Below is some material; transcribe all of it exactly.
+ + + + + + +
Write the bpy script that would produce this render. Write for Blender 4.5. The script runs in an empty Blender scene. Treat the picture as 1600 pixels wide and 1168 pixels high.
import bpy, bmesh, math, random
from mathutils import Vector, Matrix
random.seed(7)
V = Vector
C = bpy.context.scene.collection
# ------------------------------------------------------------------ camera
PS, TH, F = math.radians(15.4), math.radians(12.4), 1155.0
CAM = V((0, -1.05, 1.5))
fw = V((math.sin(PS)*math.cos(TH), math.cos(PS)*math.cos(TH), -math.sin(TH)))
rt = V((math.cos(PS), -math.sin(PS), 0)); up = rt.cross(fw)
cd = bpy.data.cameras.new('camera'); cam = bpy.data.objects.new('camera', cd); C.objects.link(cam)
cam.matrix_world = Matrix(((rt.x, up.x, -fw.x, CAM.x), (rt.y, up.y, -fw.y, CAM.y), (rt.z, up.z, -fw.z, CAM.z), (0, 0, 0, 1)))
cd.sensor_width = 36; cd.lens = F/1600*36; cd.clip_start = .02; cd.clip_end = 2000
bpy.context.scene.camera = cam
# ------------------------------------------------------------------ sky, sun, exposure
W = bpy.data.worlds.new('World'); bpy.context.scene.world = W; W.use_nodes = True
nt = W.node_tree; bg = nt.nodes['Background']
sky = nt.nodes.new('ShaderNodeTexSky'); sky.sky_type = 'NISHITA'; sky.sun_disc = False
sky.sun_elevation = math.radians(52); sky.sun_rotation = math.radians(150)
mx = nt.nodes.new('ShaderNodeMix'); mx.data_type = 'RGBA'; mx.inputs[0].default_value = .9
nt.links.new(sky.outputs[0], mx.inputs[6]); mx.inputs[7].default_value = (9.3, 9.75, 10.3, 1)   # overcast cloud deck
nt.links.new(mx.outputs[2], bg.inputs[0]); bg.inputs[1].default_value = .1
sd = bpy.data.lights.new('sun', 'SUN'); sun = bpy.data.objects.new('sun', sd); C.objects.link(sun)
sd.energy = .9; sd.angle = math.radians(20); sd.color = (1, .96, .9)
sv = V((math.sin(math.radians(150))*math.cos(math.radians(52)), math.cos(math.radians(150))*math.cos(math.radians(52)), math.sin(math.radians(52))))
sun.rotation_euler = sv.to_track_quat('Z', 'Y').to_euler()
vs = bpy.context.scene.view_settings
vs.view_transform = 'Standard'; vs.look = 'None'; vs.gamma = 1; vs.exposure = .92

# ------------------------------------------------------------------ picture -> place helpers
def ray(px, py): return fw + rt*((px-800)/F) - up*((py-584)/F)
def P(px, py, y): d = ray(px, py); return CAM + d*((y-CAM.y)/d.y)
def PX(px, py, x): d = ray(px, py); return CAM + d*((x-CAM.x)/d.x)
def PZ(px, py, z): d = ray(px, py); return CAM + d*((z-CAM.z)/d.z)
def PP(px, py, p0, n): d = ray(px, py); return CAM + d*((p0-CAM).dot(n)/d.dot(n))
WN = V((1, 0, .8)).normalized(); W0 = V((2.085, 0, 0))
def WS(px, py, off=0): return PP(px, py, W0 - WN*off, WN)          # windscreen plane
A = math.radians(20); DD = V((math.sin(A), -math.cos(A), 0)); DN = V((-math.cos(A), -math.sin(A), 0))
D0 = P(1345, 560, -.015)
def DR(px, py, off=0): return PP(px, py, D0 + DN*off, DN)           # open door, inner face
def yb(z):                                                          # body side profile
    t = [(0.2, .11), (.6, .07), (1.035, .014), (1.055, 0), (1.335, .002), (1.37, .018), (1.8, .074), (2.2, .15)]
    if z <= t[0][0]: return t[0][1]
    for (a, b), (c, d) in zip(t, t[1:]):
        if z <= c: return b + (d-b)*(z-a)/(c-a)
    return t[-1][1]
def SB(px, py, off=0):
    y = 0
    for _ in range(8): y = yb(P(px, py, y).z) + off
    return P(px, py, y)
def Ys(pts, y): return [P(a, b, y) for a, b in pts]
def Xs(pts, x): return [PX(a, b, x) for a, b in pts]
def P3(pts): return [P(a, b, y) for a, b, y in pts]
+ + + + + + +
_Solved exercise_
Write the bpy script that would produce this render. Write for Blender 4.5. The script runs in an empty Blender scene. Treat the picture as 1600 pixels wide and 1168 pixels high.
import bpy, bmesh, math, random
from mathutils import Vector, Matrix
random.seed(7)
V = Vector
C = bpy.context.scene.collection
# ------------------------------------------------------------------ camera
PS, TH, F = math.radians(15.4), math.radians(12.4), 1155.0
CAM = V((0, -1.05, 1.5))
fw = V((math.sin(PS)*math.cos(TH), math.cos(PS)*math.cos(TH), -math.sin(TH)))
rt = V((math.cos(PS), -math.sin(PS), 0)); up = rt.cross(fw)
cd = bpy.data.cameras.new('camera'); cam = bpy.data.objects.new('camera', cd); C.objects.link(cam)
cam.matrix_world = Matrix(((rt.x, up.x, -fw.x, CAM.x), (rt.y, up.y, -fw.y, CAM.y), (rt.z, up.z, -fw.z, CAM.z), (0, 0, 0, 1)))
cd.sensor_width = 36; cd.lens = F/1600*36; cd.clip_start = .02; cd.clip_end = 2000
bpy.context.scene.camera = cam
# ------------------------------------------------------------------ sky, sun, exposure
W = bpy.data.worlds.new('World'); bpy.context.scene.world = W; W.use_nodes = True
nt = W.node_tree; bg = nt.nodes['Background']
sky = nt.nodes.new('ShaderNodeTexSky'); sky.sky_type = 'NISHITA'; sky.sun_disc = False
sky.sun_elevation = math.radians(52); sky.sun_rotation = math.radians(150)
mx = nt.nodes.new('ShaderNodeMix'); mx.data_type = 'RGBA'; mx.inputs[0].default_value = .9
nt.links.new(sky.outputs[0], mx.inputs[6]); mx.inputs[7].default_value = (9.3, 9.75, 10.3, 1)   # overcast cloud deck
nt.links.new(mx.outputs[2], bg.inputs[0]); bg.inputs[1].default_value = .1
sd = bpy.data.lights.new('sun', 'SUN'); sun = bpy.data.objects.new('sun', sd); C.objects.link(sun)
sd.energy = .9; sd.angle = math.radians(20); sd.color = (1, .96, .9)
sv = V((math.sin(math.radians(150))*math.cos(math.radians(52)), math.cos(math.radians(150))*math.cos(math.radians(52)), math.sin(math.radians(52))))
sun.rotation_euler = sv.to_track_quat('Z', 'Y').to_euler()
vs = bpy.context.scene.view_settings
vs.view_transform = 'Standard'; vs.look = 'None'; vs.gamma = 1; vs.exposure = .92

# ------------------------------------------------------------------ picture -> place helpers
def ray(px, py): return fw + rt*((px-800)/F) - up*((py-584)/F)
def P(px, py, y): d = ray(px, py); return CAM + d*((y-CAM.y)/d.y)
def PX(px, py, x): d = ray(px, py); return CAM + d*((x-CAM.x)/d.x)
def PZ(px, py, z): d = ray(px, py); return CAM + d*((z-CAM.z)/d.z)
def PP(px, py, p0, n): d = ray(px, py); return CAM + d*((p0-CAM).dot(n)/d.dot(n))
WN = V((1, 0, .8)).normalized(); W0 = V((2.085, 0, 0))
def WS(px, py, off=0): return PP(px, py, W0 - WN*off, WN)          # windscreen plane
A = math.radians(20); DD = V((math.sin(A), -math.cos(A), 0)); DN = V((-math.cos(A), -math.sin(A), 0))
D0 = P(1345, 560, -.015)
def DR(px, py, off=0): return PP(px, py, D0 + DN*off, DN)           # open door, inner face
def yb(z):                                                          # body side profile
    t = [(0.2, .11), (.6, .07), (1.035, .014), (1.055, 0), (1.335, .002), (1.37, .018), (1.8, .074), (2.2, .15)]
    if z <= t[0][0]: return t[0][1]
    for (a, b), (c, d) in zip(t, t[1:]):
        if z <= c: return b + (d-b)*(z-a)/(c-a)
    return t[-1][1]
def SB(px, py, off=0):
    y = 0
    for _ in range(8): y = yb(P(px, py, y).z) + off
    return P(px, py, y)
def Ys(pts, y): return [P(a, b, y) for a, b in pts]
def Xs(pts, x): return [PX(a, b, x) for a, b in pts]
def P3(pts): return [P(a, b, y) for a, b, y in pts]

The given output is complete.